Oxford University PressOxford
Title: A Victorian Wanderer
Description:
Abstract A biography of Matthew Arnold’s Catholic younger brother Tom, a scholar, teacher, and self-styled ‘wanderer’.
Arnold’s path in life took him, after a brilliant start at Oxford, to colonial New Zealand, to Tasmania, to Dublin, back to Oxford, and once more to Dublin, where he died in 1900.
His spiritual wanderings led him into the Catholic Church, then out of it for some years, and finally back to it.
He was close both to Matthew and to John Henry Newman, and his relations with them show unfamiliar aspects of these eminent Victorians.
As a young man, Tom Arnold knew the elderly Wordsworth, and Arthur Hugh Clough was his closest friend.

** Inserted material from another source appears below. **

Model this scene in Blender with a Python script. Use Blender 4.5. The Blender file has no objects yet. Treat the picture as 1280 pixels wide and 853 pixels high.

He was acquainted with such celebrated Oxford personalities as Benjamin Jowett, Mark Pattison, and Lewis Carroll; as a Professor of English in Dublin he was a colleague of Gerard Manley Hopkins; and in the last year of his life he read and approved of an undergraduate essay by James Joyce.
The book makes an original contribution to Victorian studies at the same time as telling an absorbing human story.
An appendix contains a previously unpublished letter from Matthew Arnold to his brother.